Prescripteurs de saines addictions

Les œuvres de Jean D'Ormesson à La Pléiade

Le 17 avril 2015, Jean d'Ormesson entre à La Pléiade. Cette prestigieuse collection a été créée en 1931 par un éditeur indépendant, Jacques Schiffrin. Puis, elle a connu une véritable notoriété à partir de 1933 grâce aux éditions Gallimard. La Pléiade a pour objectif de regrouper les écrivains français et mondiaux les plus talentueux dans des ouvrages travaillés d'une manière unique : un petit format avec du papier bible et une couverture en cuir souple. Le plus souvent les écrivains qui ont l'honneur d'être publiés dans la Bibliothèque de la Pléiade ne le sont pas de leur vivant, contrairement à Jean d'Ormesson. Aujourd'hui, être publié dans la collection de la Pléiade est pour un auteur une consécration et l'aboutissement de son travail.
Le recueil de Jean d'Ormesson réunit un essai, et trois romans historiques dans une édition augmentée de notes et de documents.

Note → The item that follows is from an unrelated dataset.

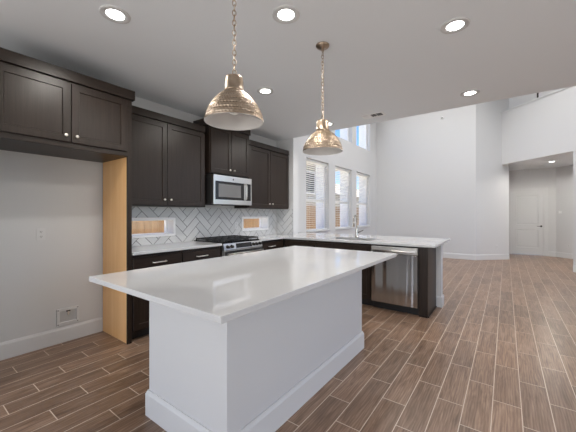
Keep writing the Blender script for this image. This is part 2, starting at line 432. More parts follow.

Les titres choisis sont : Au revoir et merci, La Gloire de l'Empire (Grand Prix du roman de l'Académie française), Au plaisir de Dieu, Histoire du Juif errant.

72,50

Comme on lui demandait un jour s’il n’avait pas été tenté de varier son style, Jean d’Ormesson répondit qu’il était au contraire heureux d’avoir pu rester identique à lui-même. «C’est pour cela, précisait-il, que vous retrouverez, par clin d’œil et comme une marque de fabrique, dans chacun de mes livres un passage d’un livre précédent.» Le lecteur découvrira ces discrets rappels dans les quatre ouvrages ici réunis et dont – c’est la première vertu d’un tel recueil – l’unité saute aux yeux : la préoccupation essentielle de l’auteur et de ses personnages, le trait commun à toutes les histoires auxquelles ceux-ci donnent vie (récit d’une jeunesse, histoire d’un Empire, histoire d’une famille, histoire sans fin des pérégrinations du Juif errant), c’est le temps. Le temps qui dure, le temps qui passe, celui contre lequel on remporte parfois des victoires plus ou moins éphémères : «Il n’y a qu’une chose sous le soleil qui mette un terme, pour un temps, à l’écoulement perpétuel : c’est l’amour.» Entré en littérature pour des raisons (selon lui) «douteuses», Jean d’Ormesson a construit une œuvre sur le «mélange du temps historique et du temps individuel», en héritier de Chateaubriand («Chaque âge est un fleuve qui nous entraîne…») mais aussi, peut-être, de Borges : «La croyance générale a décidé que le fleuve des heures – le temps – s’écoulait vers l’avenir. Imaginer un sens contraire n’est pas moins raisonnable et en tout cas plus poétique.» Établi en lien avec l’auteur, préfacé par Marc Fumaroli, ce volume propose en outre, grâce à Bernard Degout, des notices retraçant la «carrière» des ouvrages inscrits à son sommaire, et de nombreux documents aujourd’hui inaccessibles, comme le magnifique article par lequel Jacques Le Goff salua en 1971 La Gloire de l’Empire, «œuvre pionnière» marquant la naissance de «l'histoire-fiction».